Graphiquement qu’est-ce qui vous a intéressé dans cet univers ?

C’est ce mélange d’historique, de fantastique et d’aventure. Mais les dates et le contexte sont posés. Il y a par conséquent une plus grosse rigueur à avoir. C’est pour ça que j’ai poussé mon dessin encore plus loin dans le style réaliste. Sans être obnubilé par la véracité historique, j’aime être attentif aux détails. Par exemple, pour les scènes à Versailles, il m’arrivait de vérifier sur internet si le moindre chandelier était d’époque. D’ailleurs, comme je ne fais pas de croquis et que j’attaque directement mes planches, le temps que certains passent à faire des croquis me sert, moi, à faire des recherches. J’accumule la documentation et une fois que j’ai tout ce qu’il me faut, je peux créer mes
planches, mes décors et je peux voyager dedans. C’est ce qui importe le plus dans le dessin, selon moi : comprendre où l’on est et bien sentir les choses. À partir du moment où je visualise bien en 3D les lieux où se situe l’action, je peux facilement déplacer ma caméra à l’intérieur pour trouver mes différents angles de vue.

Pouvez-vous nous décrire la façon dont vous travaillez ensemble ?

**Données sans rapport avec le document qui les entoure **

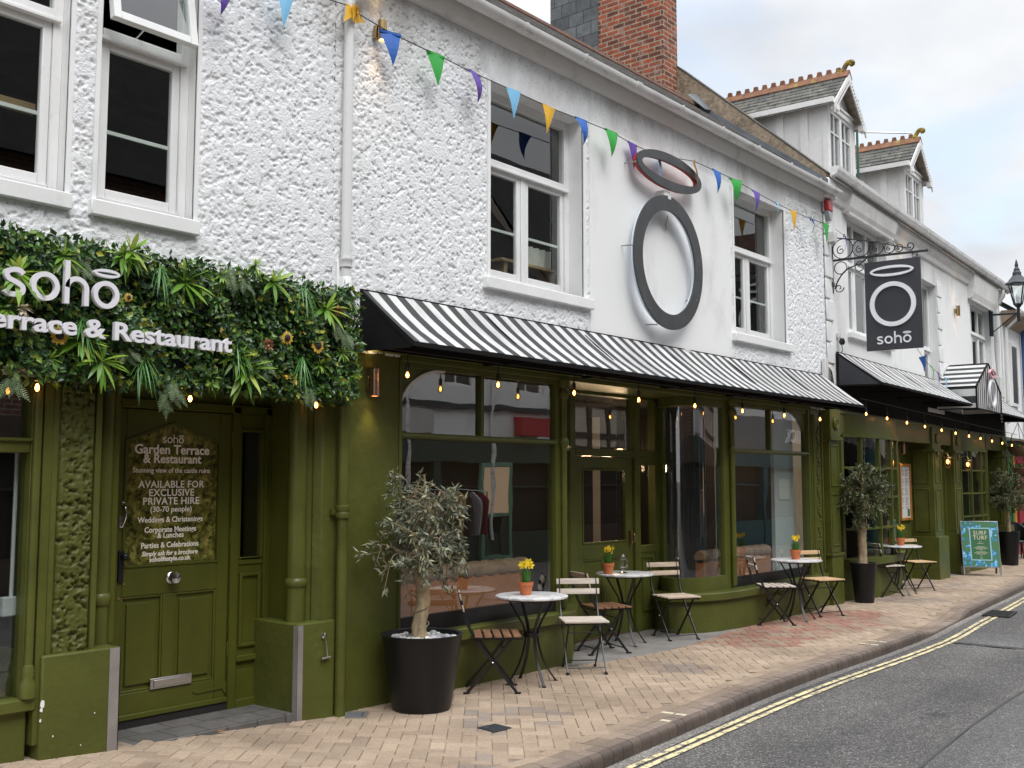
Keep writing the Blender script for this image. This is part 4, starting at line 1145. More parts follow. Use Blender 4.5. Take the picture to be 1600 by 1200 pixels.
# a small chrome hook on the right-hand block
g = MB(); g.lathe([(.022, 0), (.022, -.012), (0, -.018)], (5.10, -.05, .585), 14, axis='Y'); g.tube([(5.10, -.068, .585), (5.11, -.075, .52), (5.12, -.075, .44)], .005, 6); g.bar((5.07, -.07, .43), (5.15, -.07, .435), .016, .012); g.build('door_hook', M['chrome'], A, smooth=40)

# ------------------------------------------------------------------ the restaurant
B = thing('restaurant_building', 'white restaurant with olive green shopfront, brick chimney and round sign on its wall', 'building', (0, 0, 0))
holesB = [(6.98, 3.49, 8.40, 5.30), (11.55, 3.49, 12.96, 5.30)]
def roughB(x, z):
    if 8.52 < x < 11.44: return 0
    r = 1.0
    for h in holesB:
        d = max(h[0] - x, x - h[2], h[1] - z, z - h[3]); r = min(r, sm((d - .03) / .03))
    wob = .03 * math.sin(z * 9) + .02 * math.sin(z * 23 + 1)
    r = min(r, sm(max(8.49 + wob * .6 - x, x - 11.47 - wob * .6) / .04 + .3) if 8.3 < x < 11.6 else 1)
    if x > 6.85: r = min(r, sm((5.33 + .0 * x - z) / .05 + .3)) if not (13.02 < x) else min(r, sm((5.52 - z) / .05))
    else: r = min(r, sm((5.60 - z) / .05 + .4))
    return r
roughcast('wall', M['render'], B, 5.16, 14.22, 2.68, 5.72, holesB, roughB, seed=7)
for h in holesB:
    mb = MB(); opening(mb, *h, 0, .26)
    mb.box(h[0] - .035, -.014, h[1], h[0], .01, h[3]); mb.box(h[2], -.012, h[1], h[2] + .05, .01, h[3])
    mb.build('reveal', M['render_smooth'], B)
MB().box(8.505, -.012, 3.0, 11.45, .01, 5.33).build('smooth_panel', M['render_smooth'], B)
MB().box(5.19, -.045, 2.72, 5.30, .02, 3.36).build('pipe_chase', M['render_smooth'], B, bevel=.01)
mb = MB(); mb.quad((14.21, .02, 0), (14.21, 4, 0), (14.21, 4, 5.9), (14.21, .02, 5.9)); mb.quad((5.18, 4, 0), (14.2, 4, 0), (14.2, 4, 5.9), (5.18, 4, 5.9)); mb.build('side_wall', M['render_smooth'], B)
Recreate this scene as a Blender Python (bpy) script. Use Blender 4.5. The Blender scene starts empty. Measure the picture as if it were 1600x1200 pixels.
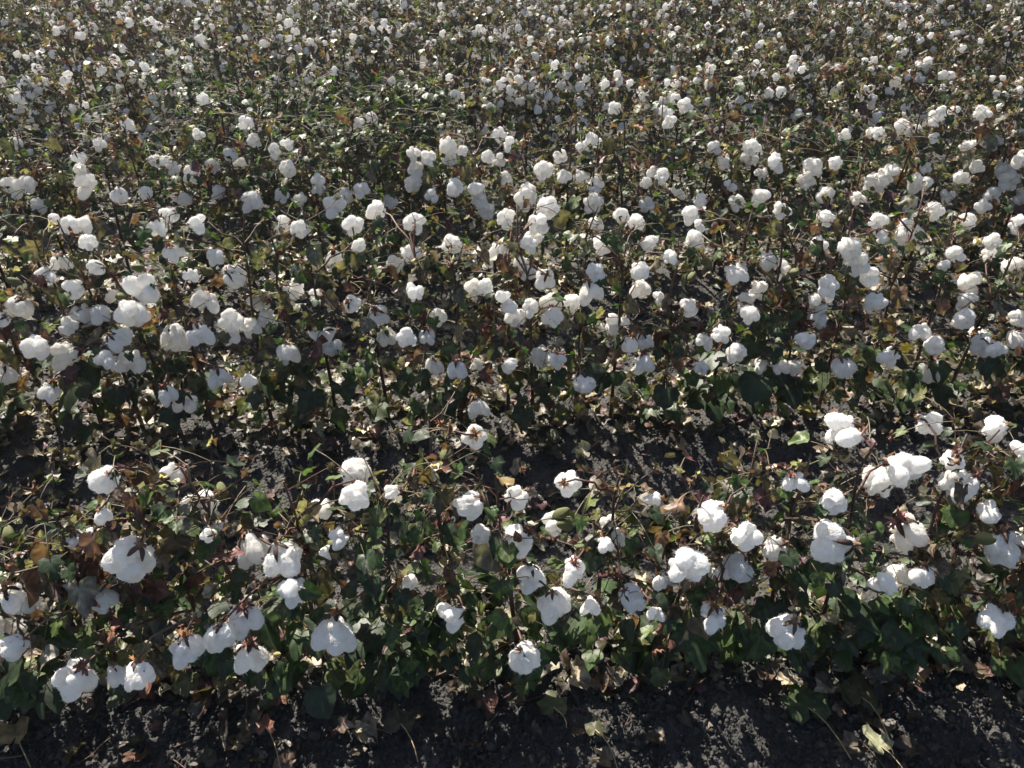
import bpy, math, random
import numpy as np
from mathutils import Vector, Matrix, Quaternion

S = bpy.context.scene
COL = S.collection
R = math.radians

# ------------------------------------------------------------------ camera, sky, sun, exposure
CAM_H, PITCH, FPX = 1.55, R(35), 1230.0          # focal length in pixels of the 1600 px wide photograph
cam = bpy.data.cameras.new('camera')
cam.sensor_width = 36.0
cam.lens = 36.0 * FPX / 1600.0
cam.clip_start, cam.clip_end = 0.05, 600
camo = bpy.data.objects.new('camera', cam)
COL.objects.link(camo)
camo.location = (0, 0, CAM_H)
camo.rotation_euler = (R(90) - PITCH, 0, 0)
S.camera = camo

SUN_AZ, SUN_EL = R(-31), R(47)                    # azimuth from +Y, negative to the left
sund = Vector((math.sin(SUN_AZ) * math.cos(SUN_EL), math.cos(SUN_AZ) * math.cos(SUN_EL), math.sin(SUN_EL)))
W = bpy.data.worlds.new("World")
S.world = W
W.use_nodes = True
nt = W.node_tree
bg = nt.nodes['Background']
sky = nt.nodes.new('ShaderNodeTexSky')
sky.sky_type = 'NISHITA'
sky.sun_disc = False
sky.sun_elevation = SUN_EL
sky.sun_rotation = SUN_AZ
sky.dust_density = 2.5
sky.ozone_density = 0.4
nt.links.new(sky.outputs[0], bg.inputs[0])
bg.inputs[1].default_value = 0.057
sl = bpy.data.lights.new('sun', 'SUN')
sl.energy = 5.0
sl.angle = R(0.5)
sl.color = (1.0, 0.93, 0.82)
so = bpy.data.objects.new('sun', sl)
COL.objects.link(so)
so.location = (0, 0, 20)
so.rotation_euler = sund.to_track_quat('Z', 'Y').to_euler()
S.view_settings.view_transform = 'Standard'
S.view_settings.look = 'None'
S.view_settings.exposure = 1.62
S.view_settings.gamma = 1
S.cycles.max_bounces = 6
S.cycles.diffuse_bounces = 4
S.cycles.transmission_bounces = 3

# ------------------------------------------------------------------ helpers
rng = np.random.default_rng(7)
rnd = random.Random(11)


def tag(o, label=None, cat=None, group=None, kind=None):
    if label: o['label'] = label
    if cat: o['category'] = cat
    if group: o['group'] = group
    if kind: o['kind'] = kind
    return o


class Acc:
    """collects triangles with a colour per vertex and a material per face"""
    def __init__(s):
        s.V, s.F, s.C, s.M, s.n = [], [], [], [], 0

    def add(s, V, F, col, mat=0):
        V = np.asarray(V, float); F = np.asarray(F, np.int64)
        s.V.append(V); s.F.append(F + s.n)
        c = np.asarray(col, float)
        if c.ndim == 1: c = np.tile(c, (len(V), 1))
        s.C.append(c[:, :3]); s.M.append(np.full(len(F), mat)); s.n += len(V)

    def arrays(s):
        return np.vstack(s.V), np.vstack(s.F), np.vstack(s.C), np.concatenate(s.M)

    def mesh(s, name, mats, smooth=True):
        return mk_mesh(name, *s.arrays(), mats, smooth)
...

Nous discutons régulièrement pendant des heures au téléphone des différentes scènes que Jodo a imaginées. Contrairement à la plupart des autres scénaristes, il ne se fixe aucune limite et, de temps en temps, mon rôle est aussi de jouer le gardefou. Même si j’adore le génie et l’audace dont il sait faire preuve, il ne faut pas oublier qu’on reste sur une série qui se veut grand public. Lui-même reconnait qu’il va parfois trop loin ! On a donc un véritable dialogue avant qu’il n’écrive au propre. Puis il m’envoie un déroulé du scénario, sans
aucune description de mise en scène, ce qui me laisse énormément de liberté pour l’interprétation. J’adapte alors le récit en cases et en planches, je le construis pour qu’il rentre dans un album de 54 pages. Je n’aurais certainement jamais pu commencer dans la BD avec un scénariste qui laisse autant de liberté, mais maintenant j’adore
ça. Il faut dire que j’ai été à bonne école avec Jean Dufaux pour ce qui est du travail de découpage et de mise en scène. Quand il voit les planches au crayon, Jodo les
valide ensuite en général assez vite. Il ressent sur les pages que je me suis approprié son scénario, qu’on est en phase. Si je voulais faire une formule, je dirais qu’il y a une vraie alchimie entre nous.